— Task prompt —
Check each line of the listing below for the string "part", and give only how many lines hold it.

---+---

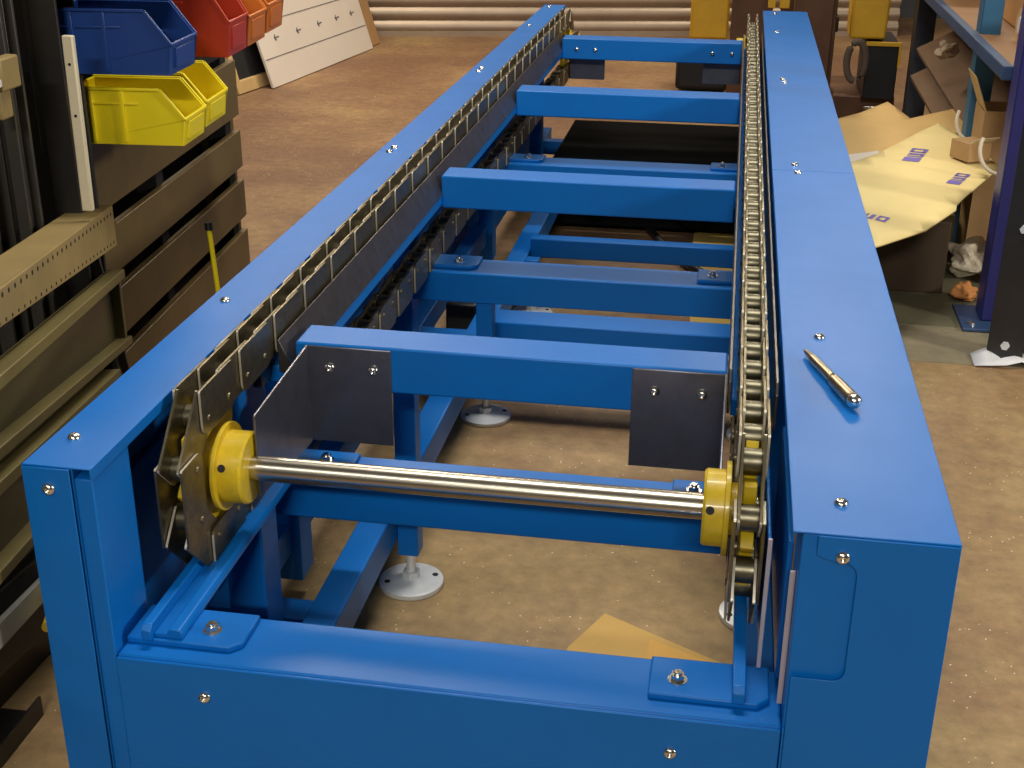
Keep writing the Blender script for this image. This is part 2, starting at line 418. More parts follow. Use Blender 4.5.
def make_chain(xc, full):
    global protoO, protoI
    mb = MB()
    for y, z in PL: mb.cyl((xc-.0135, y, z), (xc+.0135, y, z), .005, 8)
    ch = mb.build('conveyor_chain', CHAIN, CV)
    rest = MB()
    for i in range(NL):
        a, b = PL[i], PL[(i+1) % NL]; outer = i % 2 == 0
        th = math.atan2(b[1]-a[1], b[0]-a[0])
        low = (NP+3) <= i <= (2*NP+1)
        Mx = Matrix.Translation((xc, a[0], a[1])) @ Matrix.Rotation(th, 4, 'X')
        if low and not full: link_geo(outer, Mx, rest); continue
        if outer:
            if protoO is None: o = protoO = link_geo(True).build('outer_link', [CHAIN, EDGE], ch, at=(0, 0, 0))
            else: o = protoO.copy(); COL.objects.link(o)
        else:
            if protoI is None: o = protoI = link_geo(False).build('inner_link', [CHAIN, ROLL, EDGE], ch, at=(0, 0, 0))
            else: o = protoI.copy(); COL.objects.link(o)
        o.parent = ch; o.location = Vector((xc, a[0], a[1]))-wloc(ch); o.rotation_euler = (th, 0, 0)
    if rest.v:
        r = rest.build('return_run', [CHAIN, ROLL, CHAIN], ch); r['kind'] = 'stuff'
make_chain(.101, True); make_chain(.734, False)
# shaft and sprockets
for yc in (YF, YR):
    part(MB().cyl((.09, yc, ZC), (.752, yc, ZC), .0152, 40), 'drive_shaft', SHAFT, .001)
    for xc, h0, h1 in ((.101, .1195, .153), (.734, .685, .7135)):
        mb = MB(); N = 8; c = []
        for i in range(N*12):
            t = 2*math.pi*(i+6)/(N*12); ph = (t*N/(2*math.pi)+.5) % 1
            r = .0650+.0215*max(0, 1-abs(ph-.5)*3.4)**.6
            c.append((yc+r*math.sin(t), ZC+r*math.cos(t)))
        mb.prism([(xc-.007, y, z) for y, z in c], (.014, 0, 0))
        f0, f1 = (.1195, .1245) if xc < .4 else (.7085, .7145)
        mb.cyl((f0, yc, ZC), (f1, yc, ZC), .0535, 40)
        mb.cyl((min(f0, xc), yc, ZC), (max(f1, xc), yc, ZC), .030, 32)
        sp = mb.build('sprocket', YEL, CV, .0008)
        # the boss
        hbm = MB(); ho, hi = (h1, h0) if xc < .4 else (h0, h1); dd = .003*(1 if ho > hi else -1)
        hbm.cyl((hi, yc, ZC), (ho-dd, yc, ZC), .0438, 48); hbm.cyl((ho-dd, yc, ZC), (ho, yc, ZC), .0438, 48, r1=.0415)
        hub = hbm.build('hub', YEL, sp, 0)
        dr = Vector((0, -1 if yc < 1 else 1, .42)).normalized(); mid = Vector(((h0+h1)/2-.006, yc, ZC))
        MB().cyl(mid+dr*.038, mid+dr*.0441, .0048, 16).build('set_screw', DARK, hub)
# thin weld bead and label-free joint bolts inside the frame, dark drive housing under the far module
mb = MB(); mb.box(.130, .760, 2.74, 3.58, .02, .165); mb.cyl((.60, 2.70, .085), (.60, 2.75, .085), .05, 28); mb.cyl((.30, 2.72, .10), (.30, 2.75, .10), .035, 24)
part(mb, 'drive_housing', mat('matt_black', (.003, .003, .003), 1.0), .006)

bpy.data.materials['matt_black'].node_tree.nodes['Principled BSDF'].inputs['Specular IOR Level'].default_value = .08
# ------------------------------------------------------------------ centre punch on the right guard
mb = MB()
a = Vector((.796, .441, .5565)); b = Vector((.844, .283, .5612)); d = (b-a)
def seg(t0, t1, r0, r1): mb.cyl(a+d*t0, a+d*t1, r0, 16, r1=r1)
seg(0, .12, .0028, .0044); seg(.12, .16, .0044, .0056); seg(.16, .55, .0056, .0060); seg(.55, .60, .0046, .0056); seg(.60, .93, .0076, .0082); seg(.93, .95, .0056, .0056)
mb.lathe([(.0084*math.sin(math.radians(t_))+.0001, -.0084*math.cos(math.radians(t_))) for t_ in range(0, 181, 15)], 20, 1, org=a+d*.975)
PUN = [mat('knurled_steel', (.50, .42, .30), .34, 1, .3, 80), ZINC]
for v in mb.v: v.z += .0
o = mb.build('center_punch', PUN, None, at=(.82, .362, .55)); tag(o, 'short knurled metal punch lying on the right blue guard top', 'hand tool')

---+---

— Reply to the exercise —
3